Am I doing something wrong or does CSS not like percentages for background image sizes? If I set an image size with percent instead of px (or not at all) the image height gets cropped. For Example: #menu { background: url(images_homepagenew/menu.gif) no-repeat; width: 100%; height: 100%; margin: none; text-align: center; } OR #menu { background: url(images_homepagenew/menu.gif) no-repeat; margin: none; text-align: center; } OR #menu { background: url(images_homepagenew/menu.gif) no-repeat; width: 523px; height: 66px; margin: none; text-align: center; } The first two examples simply crop the height to about 20% of its original size. The third example is the only one that keeps the image at its full size.
You set your width/height to 100% but 100% of what? It's the parent element.
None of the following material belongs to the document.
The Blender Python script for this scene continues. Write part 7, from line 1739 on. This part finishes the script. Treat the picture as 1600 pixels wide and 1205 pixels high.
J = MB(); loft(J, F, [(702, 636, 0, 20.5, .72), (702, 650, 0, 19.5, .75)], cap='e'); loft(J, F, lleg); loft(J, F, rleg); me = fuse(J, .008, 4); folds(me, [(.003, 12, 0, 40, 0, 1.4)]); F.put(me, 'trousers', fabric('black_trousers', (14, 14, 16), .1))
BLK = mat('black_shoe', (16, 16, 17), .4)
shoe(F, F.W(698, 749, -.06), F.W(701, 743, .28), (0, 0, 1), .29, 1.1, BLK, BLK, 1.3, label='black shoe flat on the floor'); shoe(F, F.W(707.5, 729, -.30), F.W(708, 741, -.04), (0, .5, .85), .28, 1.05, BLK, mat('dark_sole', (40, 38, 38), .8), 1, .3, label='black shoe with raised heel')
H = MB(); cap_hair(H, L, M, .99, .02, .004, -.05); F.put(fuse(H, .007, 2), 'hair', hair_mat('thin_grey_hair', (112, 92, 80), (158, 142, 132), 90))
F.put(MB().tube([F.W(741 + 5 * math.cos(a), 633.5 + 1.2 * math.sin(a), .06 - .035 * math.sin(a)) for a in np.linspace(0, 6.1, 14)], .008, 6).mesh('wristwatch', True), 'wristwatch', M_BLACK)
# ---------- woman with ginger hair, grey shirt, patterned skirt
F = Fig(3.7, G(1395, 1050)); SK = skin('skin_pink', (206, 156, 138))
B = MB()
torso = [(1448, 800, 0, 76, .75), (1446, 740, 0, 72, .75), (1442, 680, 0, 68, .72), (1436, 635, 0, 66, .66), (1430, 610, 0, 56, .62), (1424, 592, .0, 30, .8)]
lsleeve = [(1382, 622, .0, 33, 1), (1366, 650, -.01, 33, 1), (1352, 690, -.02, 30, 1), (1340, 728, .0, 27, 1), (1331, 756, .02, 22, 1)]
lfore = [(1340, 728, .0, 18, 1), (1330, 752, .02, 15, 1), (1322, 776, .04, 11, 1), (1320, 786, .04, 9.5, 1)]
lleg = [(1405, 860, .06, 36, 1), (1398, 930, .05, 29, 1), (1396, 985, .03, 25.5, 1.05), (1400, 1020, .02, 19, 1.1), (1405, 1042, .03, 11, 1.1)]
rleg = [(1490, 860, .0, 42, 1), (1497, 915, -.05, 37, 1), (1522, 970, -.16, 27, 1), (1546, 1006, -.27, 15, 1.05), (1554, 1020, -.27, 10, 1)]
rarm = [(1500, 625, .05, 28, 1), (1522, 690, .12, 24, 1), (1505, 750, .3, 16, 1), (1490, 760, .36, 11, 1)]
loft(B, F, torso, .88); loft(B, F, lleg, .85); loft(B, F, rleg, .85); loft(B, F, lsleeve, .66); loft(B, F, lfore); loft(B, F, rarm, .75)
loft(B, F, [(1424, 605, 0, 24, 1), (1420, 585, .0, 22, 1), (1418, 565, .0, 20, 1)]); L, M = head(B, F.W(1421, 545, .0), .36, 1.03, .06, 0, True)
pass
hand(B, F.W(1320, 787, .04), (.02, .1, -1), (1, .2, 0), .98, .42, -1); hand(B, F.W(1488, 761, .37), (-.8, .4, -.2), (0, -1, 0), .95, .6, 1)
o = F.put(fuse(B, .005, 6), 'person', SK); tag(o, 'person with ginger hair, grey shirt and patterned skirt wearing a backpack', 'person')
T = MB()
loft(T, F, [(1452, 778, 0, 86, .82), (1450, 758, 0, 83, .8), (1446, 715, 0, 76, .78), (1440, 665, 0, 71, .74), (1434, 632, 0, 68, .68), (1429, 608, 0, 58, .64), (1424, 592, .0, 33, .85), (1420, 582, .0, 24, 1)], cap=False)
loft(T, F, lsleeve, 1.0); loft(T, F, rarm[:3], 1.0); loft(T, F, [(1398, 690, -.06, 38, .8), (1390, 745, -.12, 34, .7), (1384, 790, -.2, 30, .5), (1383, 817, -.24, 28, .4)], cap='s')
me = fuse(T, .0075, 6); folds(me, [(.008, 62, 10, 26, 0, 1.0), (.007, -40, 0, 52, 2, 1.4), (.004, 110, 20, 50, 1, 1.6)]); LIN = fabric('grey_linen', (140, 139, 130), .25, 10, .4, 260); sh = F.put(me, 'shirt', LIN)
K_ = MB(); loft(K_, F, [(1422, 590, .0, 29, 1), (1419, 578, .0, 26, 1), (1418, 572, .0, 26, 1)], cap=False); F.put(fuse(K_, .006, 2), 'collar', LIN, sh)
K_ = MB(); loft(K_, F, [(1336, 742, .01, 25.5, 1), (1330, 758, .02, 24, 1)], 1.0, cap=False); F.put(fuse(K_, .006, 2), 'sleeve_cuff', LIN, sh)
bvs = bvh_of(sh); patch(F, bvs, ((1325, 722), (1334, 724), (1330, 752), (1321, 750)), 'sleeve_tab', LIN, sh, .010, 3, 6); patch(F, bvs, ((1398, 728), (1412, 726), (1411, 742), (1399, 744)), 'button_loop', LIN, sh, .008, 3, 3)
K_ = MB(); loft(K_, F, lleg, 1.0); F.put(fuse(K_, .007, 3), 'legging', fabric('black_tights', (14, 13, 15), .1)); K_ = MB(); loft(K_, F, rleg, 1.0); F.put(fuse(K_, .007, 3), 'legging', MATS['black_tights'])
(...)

What is the parent set to?
Am I right in thinking that its a percentage of whatever its inside not of the original image? so in this case 50% would be 50% of 845px not 50% of the orginal size of the image?
yes, that is correct. however, the issue when you put height: 100%; is that there is no defined height in the container, so there's nothing to base that percentage on.
Uhm, I think people are missing the guys actual question.... Because setting a size on an element does not change the size of a BACKGROUND image. Background images cannot be resized... which is why it gets cut off. That is the entire BASIS of sliding-background methods like sliding-doors or my "eight corners under one roof". The width you are declaring on #menu is NOT EVER going to change the size of menu.gif - because you are changing the size of the CONTAINER - NOT THE IMAGE.